I just, once again, tried a "matched set" of Wi-Fi Certified for Draft 2.0 802.11n router and card that supported WPS in both the router and client driver / utility. I started with the router and client in their "out-of-the-box" settings, which included no wireless security, but WPS enabled in the router. I got them associated and then pressed the WPS button on the router and in the client utility.

After about 10 seconds, the client and router reported successful completion of the WPS session. But imagine my surprise when I found that the connection was still unsecured! I ran the test multiple times, sometimes starting the WPS session on the client first, other times the router first. But the result was always an unsecured connection.

This isn't the first product I've found where a WPS session didn't automatically create a key and use it to set up a WPA2 secured (or the strongest security that both client and AP would support) connection.

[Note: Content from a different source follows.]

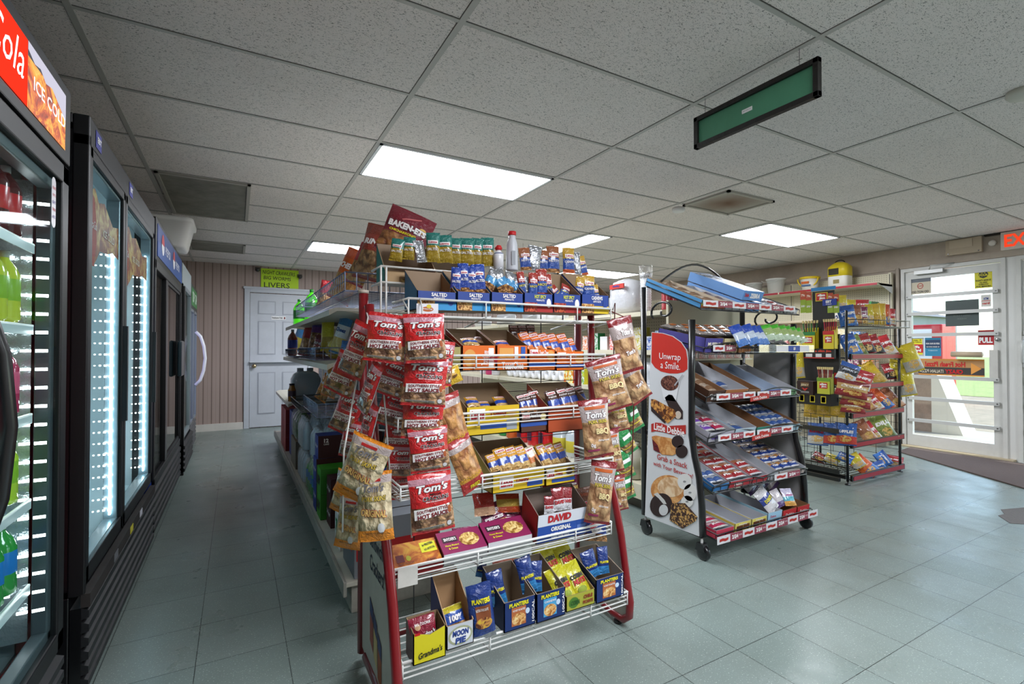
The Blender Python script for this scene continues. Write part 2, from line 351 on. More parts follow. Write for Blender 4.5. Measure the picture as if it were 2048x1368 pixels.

I had a similar experience with the Edimax BR-6504N, i.e. client and router supported WPS, session would complete, but security would not be set from an unsecured state.

I also couldn't get WPS to work on a D-Link DGL-4500. And while Trendnet's TEW-633GR supported WPS, the client utility for its "matching" TEW-621PC card didn't. All of these products have Wi-Fi 802.11n Draft 2.0 Certification and all, except the Trendnet pair, carry WPS PIN and PBC Certifications.

But my main question is, am I incorrect in my understanding that WPS is supposed to take a router and client card from an unsecured to a secured connection without having to choose a security mode in the router and enter a key? The Alliance's white paper states:

"With Wi-Fi Protected Setup, the user simply activates the AP and the client device, then either enters the PIN provided by the manufacturer of the AP (PIN configuration) or pushes buttons on the AP and client device(s) (PBC configuration) to initiate the secure set-up. The user is no longer involved in setting a passphrase; the security codes are activated and communicated automatically."

So far, I've yet to see this happen...and in products that have passed Wi-Fi certification that includes WPS.

So, somebody out there help me, please. What am I missing?